TASK REQUIREMENTS> Search the material below for the string "from" and extract each line that has it.
━━━━━━━━
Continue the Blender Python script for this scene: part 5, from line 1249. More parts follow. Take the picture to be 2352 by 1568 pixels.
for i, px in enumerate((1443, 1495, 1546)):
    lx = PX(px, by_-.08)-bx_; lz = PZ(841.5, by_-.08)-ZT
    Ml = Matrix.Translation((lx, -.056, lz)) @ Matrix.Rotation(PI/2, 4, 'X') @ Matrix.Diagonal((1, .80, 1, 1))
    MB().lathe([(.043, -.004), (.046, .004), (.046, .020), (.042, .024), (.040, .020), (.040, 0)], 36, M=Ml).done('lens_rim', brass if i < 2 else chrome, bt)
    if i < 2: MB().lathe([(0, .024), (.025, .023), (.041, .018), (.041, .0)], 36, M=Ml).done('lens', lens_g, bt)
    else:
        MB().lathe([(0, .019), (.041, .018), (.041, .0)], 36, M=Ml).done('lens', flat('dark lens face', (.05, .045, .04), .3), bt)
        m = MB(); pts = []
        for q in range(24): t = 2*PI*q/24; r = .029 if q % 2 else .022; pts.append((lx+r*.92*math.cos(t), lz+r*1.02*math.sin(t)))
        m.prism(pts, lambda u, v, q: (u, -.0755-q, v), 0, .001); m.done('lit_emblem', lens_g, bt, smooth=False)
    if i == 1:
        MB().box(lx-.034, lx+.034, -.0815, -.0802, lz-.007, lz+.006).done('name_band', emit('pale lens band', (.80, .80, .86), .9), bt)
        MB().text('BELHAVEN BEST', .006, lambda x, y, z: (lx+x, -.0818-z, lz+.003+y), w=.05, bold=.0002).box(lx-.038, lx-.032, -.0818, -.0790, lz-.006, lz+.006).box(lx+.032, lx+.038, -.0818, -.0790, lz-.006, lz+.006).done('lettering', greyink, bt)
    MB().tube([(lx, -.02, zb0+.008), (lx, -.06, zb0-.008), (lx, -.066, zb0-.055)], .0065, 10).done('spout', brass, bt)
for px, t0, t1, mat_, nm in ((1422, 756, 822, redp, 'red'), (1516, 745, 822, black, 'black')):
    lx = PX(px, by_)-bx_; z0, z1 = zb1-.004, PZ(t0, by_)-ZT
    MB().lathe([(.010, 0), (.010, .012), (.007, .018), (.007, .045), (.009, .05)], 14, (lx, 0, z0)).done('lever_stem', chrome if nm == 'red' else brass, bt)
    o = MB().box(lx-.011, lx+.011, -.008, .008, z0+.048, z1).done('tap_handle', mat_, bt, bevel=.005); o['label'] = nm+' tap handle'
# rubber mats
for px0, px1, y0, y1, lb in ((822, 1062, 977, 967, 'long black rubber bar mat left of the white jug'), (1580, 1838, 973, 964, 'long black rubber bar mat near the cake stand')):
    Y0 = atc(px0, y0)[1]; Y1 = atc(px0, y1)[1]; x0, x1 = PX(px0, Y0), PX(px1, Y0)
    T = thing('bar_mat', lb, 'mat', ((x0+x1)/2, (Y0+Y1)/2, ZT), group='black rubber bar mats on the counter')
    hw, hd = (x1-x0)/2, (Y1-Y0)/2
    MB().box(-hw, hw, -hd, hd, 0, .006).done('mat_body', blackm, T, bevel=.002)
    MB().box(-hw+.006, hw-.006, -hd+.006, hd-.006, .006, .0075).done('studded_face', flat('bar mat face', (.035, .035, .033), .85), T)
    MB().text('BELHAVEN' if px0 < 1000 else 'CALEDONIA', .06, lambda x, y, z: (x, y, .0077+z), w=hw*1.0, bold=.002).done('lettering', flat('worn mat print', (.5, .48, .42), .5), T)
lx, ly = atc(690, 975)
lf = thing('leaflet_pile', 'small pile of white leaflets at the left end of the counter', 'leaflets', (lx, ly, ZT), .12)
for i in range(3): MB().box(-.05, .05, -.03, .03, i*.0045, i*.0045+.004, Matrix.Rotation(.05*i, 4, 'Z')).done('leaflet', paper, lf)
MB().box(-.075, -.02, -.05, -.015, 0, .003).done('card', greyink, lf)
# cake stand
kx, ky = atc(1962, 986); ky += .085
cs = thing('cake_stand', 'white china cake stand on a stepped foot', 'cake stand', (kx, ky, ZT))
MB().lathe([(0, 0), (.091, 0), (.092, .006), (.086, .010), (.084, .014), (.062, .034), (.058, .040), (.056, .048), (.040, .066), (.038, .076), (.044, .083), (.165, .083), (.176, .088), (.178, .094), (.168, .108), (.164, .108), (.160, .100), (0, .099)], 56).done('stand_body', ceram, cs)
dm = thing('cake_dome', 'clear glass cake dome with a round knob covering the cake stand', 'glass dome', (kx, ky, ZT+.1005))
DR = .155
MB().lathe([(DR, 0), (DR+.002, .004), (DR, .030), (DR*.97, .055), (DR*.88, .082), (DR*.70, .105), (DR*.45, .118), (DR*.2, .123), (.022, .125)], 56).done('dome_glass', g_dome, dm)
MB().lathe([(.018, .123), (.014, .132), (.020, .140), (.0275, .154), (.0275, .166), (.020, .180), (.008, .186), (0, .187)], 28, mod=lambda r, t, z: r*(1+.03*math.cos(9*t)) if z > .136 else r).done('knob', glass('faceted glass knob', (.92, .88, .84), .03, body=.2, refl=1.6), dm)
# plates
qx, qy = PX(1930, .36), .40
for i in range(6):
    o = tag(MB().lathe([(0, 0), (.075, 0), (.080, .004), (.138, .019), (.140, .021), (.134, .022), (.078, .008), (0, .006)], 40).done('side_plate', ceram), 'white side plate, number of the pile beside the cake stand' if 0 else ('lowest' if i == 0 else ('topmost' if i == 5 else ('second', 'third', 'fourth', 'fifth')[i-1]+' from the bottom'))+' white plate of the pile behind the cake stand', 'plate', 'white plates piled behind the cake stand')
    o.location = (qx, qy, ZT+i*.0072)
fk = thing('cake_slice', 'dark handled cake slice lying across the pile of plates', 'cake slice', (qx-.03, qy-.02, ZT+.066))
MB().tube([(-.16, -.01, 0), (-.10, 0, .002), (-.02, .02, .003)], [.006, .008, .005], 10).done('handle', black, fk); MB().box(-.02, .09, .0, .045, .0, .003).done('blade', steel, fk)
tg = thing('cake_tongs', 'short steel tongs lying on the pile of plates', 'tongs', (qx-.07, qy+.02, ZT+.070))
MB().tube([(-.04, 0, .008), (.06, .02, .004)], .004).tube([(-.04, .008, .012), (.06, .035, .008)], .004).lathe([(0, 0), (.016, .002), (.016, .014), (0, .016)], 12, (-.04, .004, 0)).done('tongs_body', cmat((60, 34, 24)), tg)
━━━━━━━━
SOLUTION TO THE EXERCISE>
Continue the Blender Python script for this scene: part 5, from line 1249. More parts follow. Take the picture to be 2352 by 1568 pixels.
    o = tag(MB().lathe([(0, 0), (.075, 0), (.080, .004), (.138, .019), (.140, .021), (.134, .022), (.078, .008), (0, .006)], 40).done('side_plate', ceram), 'white side plate, number of the pile beside the cake stand' if 0 else ('lowest' if i == 0 else ('topmost' if i == 5 else ('second', 'third', 'fourth', 'fifth')[i-1]+' from the bottom'))+' white plate of the pile behind the cake stand', 'plate', 'white plates piled behind the cake stand')